The IMF forecast Sri Lanka’s economy would grow slower than anticipated since external conditions had turned unfavourable, revising down its growth projection to 4.5 percent in 2016, slower than the 5% estimated earlier, and 4.8 percent in 2017.

“The 2016 fiscal targets are within reach, despite the delay in implementing the VAT amendments,” the IMF said. “Revenue losses from the interim suspension are estimated to be offset by stronger-than-envisaged collections of income taxes and import duties as well as the rationalization of spending on goods and services and public investment.”

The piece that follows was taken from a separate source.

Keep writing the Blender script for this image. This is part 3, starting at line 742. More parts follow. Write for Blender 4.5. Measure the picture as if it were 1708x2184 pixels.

The IMF said the 2016 primary deficit will likely fall below the end-December ceiling of Rs. 97 billion (0.8 percent of GDP), with tax revenue likely exceeding the full year target of Rs. 1,428 billion (11.8 percent of GDP). Interest payments are expected to be larger than estimated by 0.4 percentage points of GDP mainly due to the upward shift in the government bond yields by around 200 basis points since March, and would raise the overall deficit to around Rs. 700 billion (5.7 percent of GDP).

The IMF called for “strong political commitment and sustained actions” to continue government reforms, the most important of which are expected to be implemented from the second quarter of 2017 which will lay the foundation for medium-term fiscal consolidation.

“Progress has been uneven, although efforts are being made on all fronts including for past-due structural benchmarks. Fiscal reforms are designed to provide the means for achieving fiscal consolidation on a durable basis. Progress on meeting the structural benchmarks on fiscal policy, public financial management, and State-Owned Enterprises without undue delays is critical for keeping the program on track,” the IMF said.

In its assessment of the government’s fiscal performance through end-September in its first program review last month, the IMF said that according to preliminary data, the primary balance and tax revenues have “outperformed the end-September indicative targets.”

Over January-September this year, the primary deficit was Rs. 35 billion, exceeding the target by Rs. 50 billion, 0.4 percent of GDP). Tax revenue collection was Rs. 46 billion higher than the target, despite the suspension of the VAT amendments during July-October. “The revenue outperformance largely came from collections of income tax and import duties.”